Browning was the most tedious task of the cook: you had to make sure there was enough oil in your Dutch oven; you had to make sure you didn't burn the meat, the oil, any bits left over; you had to keep turning the damned things (after flouring and seasoning with salt (too much at first then too little) and pepper). I had only so many plates for raw and cooked meats (Who knew the critters had so much meat in em?) and only so much counter space, and I was dealing with three bunnies when the recipe called for only two--my pot runneth over, metaphorically and literally.

Finally finished browning the meat (the kitchen started smelling really good) and had to put a few chunks back to brown a little more. The flour helped; the meat had that crispy surface you can actually hear when you scraped it or tapped very gently with a spoon (krkrkree). Poured out the oil as instructed; it was black and gritty which meant I did the right thing--hate to have that in my mouth. Added two tablespoons of olive oil (tipped the bottle twice and called them tablespoons) and tossed in the shallots then the carrots then the rosemary. Added the rabbit. Then the chicken stock the white wine (with a screw-on bottlecap--not exactly Dom Perignon) and finally the mushrooms (creminis--whaddaya think I am, rich?). Simmer.

  Took the dough from the garage, unwrapped, spooned dough on stew. Stuck pot uncovered (the recipe never mentions that crucial little detail by the way) in the oven, 350 F for 35 minutes or until the biscuits are brown. 

I sit for thirty minutes. Okay took a peek: the stew was bubbling but the dough remained pale yellow. What the? Waited another five minutes. Still pale. My belly was growling. I turned on the broiler at low heat: finally the dough became a beautiful golden brown. I pulled out the heavy heavy pot (the rack visibly bending from the weight) and set it on the stovetop.

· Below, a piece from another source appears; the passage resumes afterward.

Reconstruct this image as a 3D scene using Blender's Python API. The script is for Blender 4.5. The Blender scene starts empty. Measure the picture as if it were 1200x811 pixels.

Chopped up some fresh tarragon and sprinkled them on top.

The result: rabbit crisp from flouring and browning, in a nice little brown sauce slightly tangy from wine charged with umami from shrooms, chickeny broth complementing rabbity meat (no rabbit does not taste like chicken, not quite; rather it has a more delicate flavor, a more toothsome texture).

But the biscuit dear Lord the biscuit: crunchy outside, sweet flaky-tender inside, with an anise taint to the aroma and flavor that made one think of licorice and lollipops. The biscuit moistened into dumpling beneath, crumble to thicken the rabbit broth and form a thick stew beneath that. "It's good" a diner declared; "better even than your steaks" he added, then thought about it a bit. "Or is that some kind of recency effect?" O well I'll take my compliments however I can get em.